** Start of Data shown **

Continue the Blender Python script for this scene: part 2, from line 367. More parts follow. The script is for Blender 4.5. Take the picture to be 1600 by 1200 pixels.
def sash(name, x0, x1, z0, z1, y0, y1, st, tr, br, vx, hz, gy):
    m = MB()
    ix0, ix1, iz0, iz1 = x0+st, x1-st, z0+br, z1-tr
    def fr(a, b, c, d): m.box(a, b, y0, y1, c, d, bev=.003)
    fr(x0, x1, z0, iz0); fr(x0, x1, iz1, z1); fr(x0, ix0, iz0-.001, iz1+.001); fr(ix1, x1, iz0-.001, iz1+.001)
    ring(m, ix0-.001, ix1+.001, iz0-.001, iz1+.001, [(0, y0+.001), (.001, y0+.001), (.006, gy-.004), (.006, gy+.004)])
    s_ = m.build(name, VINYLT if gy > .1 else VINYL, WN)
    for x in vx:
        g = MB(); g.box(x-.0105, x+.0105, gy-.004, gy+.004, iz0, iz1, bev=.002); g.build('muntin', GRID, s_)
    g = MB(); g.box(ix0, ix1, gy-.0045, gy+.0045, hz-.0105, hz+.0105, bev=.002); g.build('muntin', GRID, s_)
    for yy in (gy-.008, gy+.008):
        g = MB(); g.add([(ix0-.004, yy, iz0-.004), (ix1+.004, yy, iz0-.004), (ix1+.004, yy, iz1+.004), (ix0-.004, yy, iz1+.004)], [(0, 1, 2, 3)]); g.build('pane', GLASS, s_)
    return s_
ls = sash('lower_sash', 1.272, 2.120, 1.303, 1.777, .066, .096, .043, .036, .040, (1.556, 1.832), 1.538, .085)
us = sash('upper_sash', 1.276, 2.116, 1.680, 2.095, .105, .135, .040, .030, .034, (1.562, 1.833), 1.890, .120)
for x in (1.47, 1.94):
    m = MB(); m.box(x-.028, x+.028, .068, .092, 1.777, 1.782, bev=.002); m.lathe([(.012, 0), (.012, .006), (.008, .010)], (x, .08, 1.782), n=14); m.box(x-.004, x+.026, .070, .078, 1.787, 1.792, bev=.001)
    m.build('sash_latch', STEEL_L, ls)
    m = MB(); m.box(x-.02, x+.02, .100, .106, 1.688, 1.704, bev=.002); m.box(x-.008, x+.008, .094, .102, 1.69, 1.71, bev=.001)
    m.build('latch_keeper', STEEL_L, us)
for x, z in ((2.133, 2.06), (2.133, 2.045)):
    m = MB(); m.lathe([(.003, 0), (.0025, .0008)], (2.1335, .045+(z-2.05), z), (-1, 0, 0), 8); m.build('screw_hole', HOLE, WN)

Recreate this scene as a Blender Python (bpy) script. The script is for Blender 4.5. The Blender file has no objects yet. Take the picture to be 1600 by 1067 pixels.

** End of Data shown **

Instruction: Recopy the entries above in their entirety, exactly.

The reply:
Continue the Blender Python script for this scene: part 2, from line 367. More parts follow. The script is for Blender 4.5. Take the picture to be 1600 by 1200 pixels.
def sash(name, x0, x1, z0, z1, y0, y1, st, tr, br, vx, hz, gy):
    m = MB()
    ix0, ix1, iz0, iz1 = x0+st, x1-st, z0+br, z1-tr
    def fr(a, b, c, d): m.box(a, b, y0, y1, c, d, bev=.003)
    fr(x0, x1, z0, iz0); fr(x0, x1, iz1, z1); fr(x0, ix0, iz0-.001, iz1+.001); fr(ix1, x1, iz0-.001, iz1+.001)
    ring(m, ix0-.001, ix1+.001, iz0-.001, iz1+.001, [(0, y0+.001), (.001, y0+.001), (.006, gy-.004), (.006, gy+.004)])
    s_ = m.build(name, VINYLT if gy > .1 else VINYL, WN)
    for x in vx:
        g = MB(); g.box(x-.0105, x+.0105, gy-.004, gy+.004, iz0, iz1, bev=.002); g.build('muntin', GRID, s_)
    g = MB(); g.box(ix0, ix1, gy-.0045, gy+.0045, hz-.0105, hz+.0105, bev=.002); g.build('muntin', GRID, s_)
    for yy in (gy-.008, gy+.008):
        g = MB(); g.add([(ix0-.004, yy, iz0-.004), (ix1+.004, yy, iz0-.004), (ix1+.004, yy, iz1+.004), (ix0-.004, yy, iz1+.004)], [(0, 1, 2, 3)]); g.build('pane', GLASS, s_)
    return s_
ls = sash('lower_sash', 1.272, 2.120, 1.303, 1.777, .066, .096, .043, .036, .040, (1.556, 1.832), 1.538, .085)
us = sash('upper_sash', 1.276, 2.116, 1.680, 2.095, .105, .135, .040, .030, .034, (1.562, 1.833), 1.890, .120)
for x in (1.47, 1.94):
    m = MB(); m.box(x-.028, x+.028, .068, .092, 1.777, 1.782, bev=.002); m.lathe([(.012, 0), (.012, .006), (.008, .010)], (x, .08, 1.782), n=14); m.box(x-.004, x+.026, .070, .078, 1.787, 1.792, bev=.001)
    m.build('sash_latch', STEEL_L, ls)
    m = MB(); m.box(x-.02, x+.02, .100, .106, 1.688, 1.704, bev=.002); m.box(x-.008, x+.008, .094, .102, 1.69, 1.71, bev=.001)
    m.build('latch_keeper', STEEL_L, us)
for x, z in ((2.133, 2.06), (2.133, 2.045)):
    m = MB(); m.lathe([(.003, 0), (.0025, .0008)], (2.1335, .045+(z-2.05), z), (-1, 0, 0), 8); m.build('screw_hole', HOLE, WN)

Recreate this scene as a Blender Python (bpy) script. The script is for Blender 4.5. The Blender file has no objects yet. Take the picture to be 1600 by 1067 pixels.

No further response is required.